Temporal changes in the macroscopic permeability of the fault fracture zone estimated by means of the water injection experiments. EQ indicates the occurrence of the earthquake


As discussed by Kitagawa et al. (2007), Sato et al. (2000) and Tokunaga (1999) estimated that the permeability of the shallow crust of northern Awaji Island increased when the earthquake occurred. The decrease in permeability during the 8 years following the earthquake suggests that the earthquake-induced enhanced permeability in the fault fracture zone was approximating the state before the earthquake during that time.

The permeability estimated in this study is an order of magnitude less than that determined in 1996 in a borehole about 4 km northeast of the 800-m borehole site, where the permeability of the Nojima fault zone was determined by hydrophone vertical seismic profiling (Kiguchi et al. 2001). Kiguchi et al. (2001) estimated the permeability of a 1-m-thick zone. Here, the permeable layer was modeled as a layer with a thickness of 50 m. Therefore, if the actual permeable layer of the fault fracture zone is only a few meters thick, then the permeability of the actual permeable layer at our study site is probably similar to the previously reported permeability.

The permeability estimated here is orders of magnitude greater than permeabilities estimated in core samples (Mizoguchi et al. 2008; Lockner et al. 2009). It is difficult to obtain core samples for laboratory experiments that include the fracture or fractures primarily controlling the permeability; therefore, it is not surprising that permeabilities estimated for core samples are considerably smaller than permeabilities estimated by in situ testing for a granitic rock (Brace 1980).

Li and Vidale (2001) reported that the P–S-wave traveltime ratio decreased after the 1992 Landers earthquake and suggested that cracks near the fault zone were initially partly filled with fluid and became more fluid saturated with time after the earthquake. In the case of the Nojima fault zone, both the 800-m and 1800-m boreholes are artesian wells such that cracks must be fully saturated. In addition, an increase in water saturation in cracks reflects an increase in permeability to water. Therefore, an increase in water saturation probably cannot account for the decreased permeability 8 years after the earthquake.

We investigated whether the decrease in permeability was caused by temporal change in fracture apertures in the fractured granite by using a simplified model of a permeable layer with a single open fracture with a uniform aperture width. The permeability of the fracture in this model is expressed as follows (Domenico and Schwartz 1990):

$$k = \frac{{\rho_{\text{w}} gb^{2} }}{12\mu },$$

where b (m) is the hydraulic fracture aperture width, \(\rho_{\text{w}}\) is the density of water (1000 kg/m3), g is gravitational acceleration (9.80665 m/s2), and \(\mu\) is the viscosity coefficient of water (1 × 10−3 kg/m/s2). If it is assumed that water flows in a single open fracture, then the macroscopic permeability of the fracture zone, K, is expressed as

$$K = \frac{kb}{L} = \frac{{\rho_{\text{w}} gb^{3} }}{12\mu L},$$

where L is the macroscopic width of the fracture zone.

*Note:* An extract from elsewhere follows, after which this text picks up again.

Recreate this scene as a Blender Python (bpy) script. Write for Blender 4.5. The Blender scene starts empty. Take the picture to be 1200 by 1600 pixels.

If it is assumed that L = 50 m, as described in “Results: estimation of the permeability of the fault zone” section, the hydraulic fracture aperture b can be calculated from the estimated macroscopic permeability (Table 2). Nakashima et al. (2010) measured fracture apertures in a granite sample under the barometric pressure in the laboratory and made a rough estimate that the fracture apertures were generally <1 mm wide, and the average width was 0.39 mm. Therefore, the aperture widths estimated here (Table 2) are consistent with the values reported by Nakashima et al. (2010). Given our assumption of a single open fracture with uniform aperture width, the decrease in permeability from 1997 to 2003 suggests that the fracture aperture decreased in width by 28%. Actually, however, a number of fractures probably exist in the fractured granite zone. Therefore, some fractures may have decreased in aperture, and others may have closed or become clogged. The fracture aperture width seems to be associated with the strength of the fault rock. We have inferred that the decrease in permeability in the fault zone reflects the healing of the Nojima fault after the earthquake.

We could not identify a cause for the slight increase in permeability after 2003. Xue et al. (2013) reported that permeability in the Wenchuan earthquake fault zone in China was enhanced by the occurrence of remote earthquakes, and Kinoshita et al. (2015) suggested that the 2011 Tohoku earthquake caused enhanced permeability in a mine in central Japan. In the Nojima fault, there is no convincing evidence that the permeability enhancement was due to notable earthquakes. In general, an increase in normal stress (confining stress) reduces both fracture aperture widths and permeability (Baghbanan and Jing 2008). On the other hand, an increase in shear stress might cause permeability to increase and thus might imply the beginning of stress accumulation on the Nojima fault.


In an 800-m borehole near the Nojima fault, water-injection-induced changes in the groundwater discharge rate and pressure were observed. On the basis of these changes, the macroscopic permeability of the fault fracture zone was estimated to range from 1 × 10−6 to 2 × 10−6 m/s. These permeabilities are less than values obtained by in situ testing at site about 4 km away, but we consider the difference to be small, given the simplified model assumed for the numerical calculation here. The macroscopic permeability of the fault fracture zone decreased from 1997 to 2003, after which it increased slightly. This decrease may correspond to a decrease in the width of fracture apertures in the fractured granite, or their closure. Permeability was enhanced when the earthquake occurred, and the subsequent decrease in permeability may reflect the recovery of the strength of the fractured granite in the fault zone after the earthquake.